Bouncy Bonus: Roo’s extended role also meant a bigger part for Kanga, voiced by Barbara Luddy. The voice of Lady in Lady and the Tramp (1955) and the good fairy Merryweather in Sleeping Beauty (1959), the legendary vocal artist also gave voice to Mother Rabbit in Robin Hood (1973). Mother Rabbit was the mother of Tagalong—who, coincidentally, was voiced by Dori Whitaker.

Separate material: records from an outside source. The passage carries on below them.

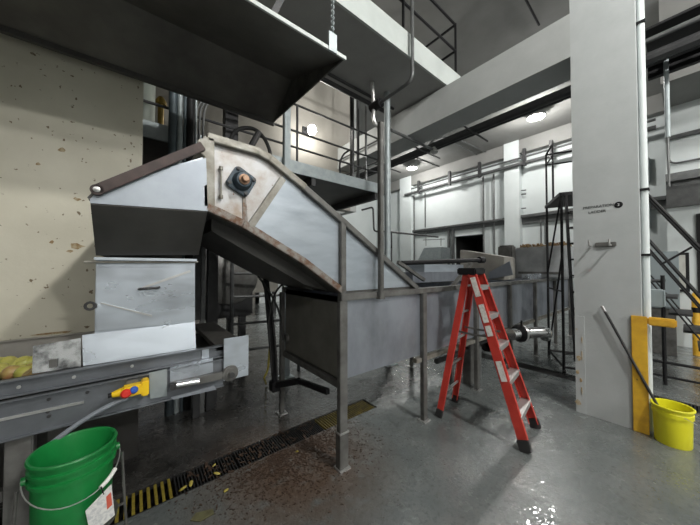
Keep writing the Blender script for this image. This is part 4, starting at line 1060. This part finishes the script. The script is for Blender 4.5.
# tangle of pipes under slab near the post
tang = [([(372, 80), (374, 108), (373, 122), (382, 130)], 3.25, .03, 'silver', 'shiny curved pipe dropping from the slab to the round post'), ([(358, 40), (358, 175)], 4.3, .03, 'dark', 'dark vertical pipe standing on the mezzanine near its end'),
        ([(352, 30), (352, 172)], 4.2, .045, 'black', 'thick black vertical pipe behind the mezzanine railing'), ([(364, 40), (366, 178)], 4.15, .025, 'midpipe', 'slim grey vertical pipe nearest the mezzanine end'),
        ([(342, 178), (339, 165), (343, 154), (350, 150), (352, 150)], 4.2, .018, 'black', 'black cable loop on the mezzanine')]
for pix, y, r_, m_, lb in tang:
    pts = [P(*q, y=y) for q in pix]
    if m_ == 'silver': pts[0].z = 4.81
    elif len(pts) == 2: pts[0] = V((pts[1].x, y, CE)); pts[1].z = 3.3
    else: pts[0].z = 3.3
    tag(MB().tube(fillet(pts, .15), r_, 8).build('service_pipe_run', M[m_]), lb, 'pipe')
for y, r_, z, lb in ((3.66, .04, 4.75, 'thick dark pipe along the slab underside'), (3.52, .025, 4.77, 'thin dark pipe along the slab underside')):
    tag(MB().cyl((-5, y, z), (3.9, y, z), r_, seg=8).build('soffit_pipe', M['dark']), lb, 'pipe')
t = thing('cross_arm_pipe', 'thin pipe running from the round post to the pipe rack with a hanging nozzle', 'pipe', (4.5, 3.75, 4.4))
a, c = P(391, 130, y=3.3), P(434, 150, y=3.3)
MB().cyl(a, c, .028, seg=8).build('tube', M['midpipe'], t)
MB().lathe([(.03, .06), (.05, .02), (.09, -.05), (.085, -.06), (0, -.02)], c, 12).build('nozzle', M['silver'], t)
tag(MB().tube(fillet([P(428, 150, y=3.9), P(432, 142, y=3.9), P(442, 138, y=3.9), P(452, 140, y=3.9)], .15), .05, 10).build('elbow_pipe', M['midpipe']), 'grey elbow pipe beneath the overhead rack', 'pipe')
# dark rods between lamp and beam
tag(MB().cyl(P(414, 157, z=CE-.02), P(440, 167, z=CE-.02), .02, seg=8).build('lamp_conduit', M['dark']), 'thin dark conduit beside the far ceiling lamp', 'conduit')

# upper walkway railing
t = thing('walkway_railing', 'black tube railing on the concrete walkway near the ceiling', 'railing', (2, 3, 5.1))
xr = P(455.5, 40, y=2.66).x
for y_ in (2.66, 3.6):
    for z in (P(455.5, 51, y=2.66).z, P(455.5, 25, y=2.66).z): MB().cyl((-5, y_, z), (xr, y_, z), .022, seg=8).build('rail', M['black'], t)
    for x in (xr, xr-1.5, xr-3, xr-4.5, xr-6): MB().cyl((x, y_, 5.1), (x, y_, P(455.5, 24, y=2.66).z), .022, seg=8).build('post', M['black'], t)
for z in (P(455.5, 51, y=2.66).z, P(455.5, 25, y=2.66).z): MB().cyl((xr, 2.66, z), (xr, 3.6, z), .022, seg=8).build('end_rail', M['black'], t)
q = P(525, 3, z=CE-.05)
tag(MB().cyl(P(523, -6, z=CE-.06), P(539, 25, z=CE-.06), .022, seg=8).build('roof_conduit', M['black']), 'black conduit on the roof deck above the beam', 'conduit')
# pipes seen through gaps right of the conveyor slope (low wall pipes)
t = thing('wash_pipe', 'thin dark wash pipe with valve beyond the conveyor slope', 'pipe', (5, 5, 2.6))
a = [P(*q, y=4.6) for q in ((378, 231), (391, 232), (438, 237))]
MB().tube(a, .025, 8).build('tube', M['dark'], t)
MB().lathe([(.05, 0), (.06, .05), (.02, .1), (0, .1)], P(389, 247, y=4.6), 12, (1, 0, .3)).build('valve', M['black'], t)
b = [P(*q, y=4.8) for q in ((362, 216), (366, 215), (367, 233), (380, 232))]
MB().tube(fillet([P(362, 210, y=4.8), P(373, 207, y=4.8), P(374, 231, y=4.8), P(382, 232, y=4.8)], .08), .022, 8).build('loop', M['dark'], t)
MB().cyl((a[1].x, 4.6, 0), (a[1].x, 4.6, a[1].z), .03, seg=8).build('stand', M['dark'], t)

# ================================================================== WORLD / VIEW
w = bpy.data.worlds.new('world'); SC.world = w; w.use_nodes = True
w.node_tree.nodes['Background'].inputs[0].default_value = (.6, .65, .7, 1); w.node_tree.nodes['Background'].inputs[1].default_value = .15
SC.view_settings.view_transform = 'Standard'; SC.view_settings.look = 'None'; SC.view_settings.gamma = 1; SC.view_settings.use_curve_mapping = False
SC.view_settings.exposure = 0.6
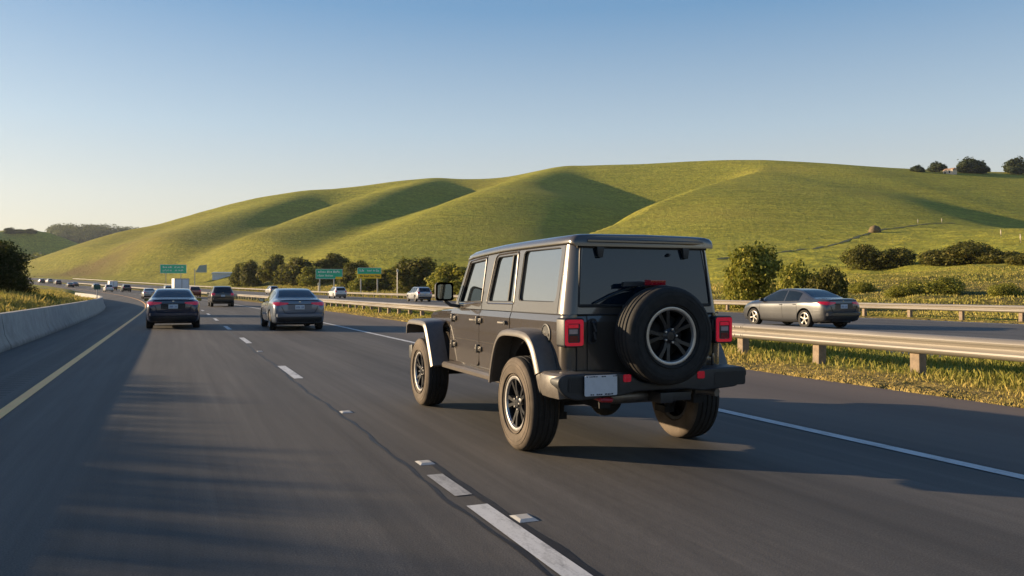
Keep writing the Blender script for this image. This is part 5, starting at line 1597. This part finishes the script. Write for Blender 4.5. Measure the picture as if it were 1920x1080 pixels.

Winnie the Pooh and Memorabilia Too
Released on December 20, 1974, on the same bill as Disney’s live-action epic The Island at the Top of the World, Winnie the Pooh and Tigger Too brought with it a slew of tasty tie-ins. Aside from reissued story and activity books connected to other Pooh projects, there was a Tigger Too sticker fun book, a coloring book, a Tell-A-Tale Book titled Winnie the Pooh and the Unbouncing of Tigger, and a classic View-Master® set of stereoscopic reels. A comic-strip adaptation of this instant Disney classic was serialized in the Walt Disney’s Treasury of Classic Tales Sunday page, published in 40 newspapers with an estimated 50 million readers.
Honors for Pooh and Tigger Too
Most winning of all was the Winnie the Pooh and Tigger Too LP record album, specially produced to celebrate Pooh’s return to the screen. The album won a Grammy® Award as Best Recording for Children. The film itself garnered a honey of an Oscar® nomination as Best Animated Short Film by the Academy of Motion Picture Arts and Sciences.
Reitherman knew why audiences of all ages were delighted by Disney’s Pooh: “People love Disney’s version of Pooh. He’s as real as the Pooh they’ve been reading about all their lives. Milne’s type of writing is so unusual that it appeals to the young and old alike, which makes the Pooh adventures classic pieces of prose.” Winnie the Pooh and Tigger Too was incorporated into the feature compilation, The Many Adventures of Winnie the Pooh (1977), and its endearing legacy endures today, with new misadventures here, there, and everywhere—all starring the silly old bear and that bouncy forever-in-motion feline known as Tigger.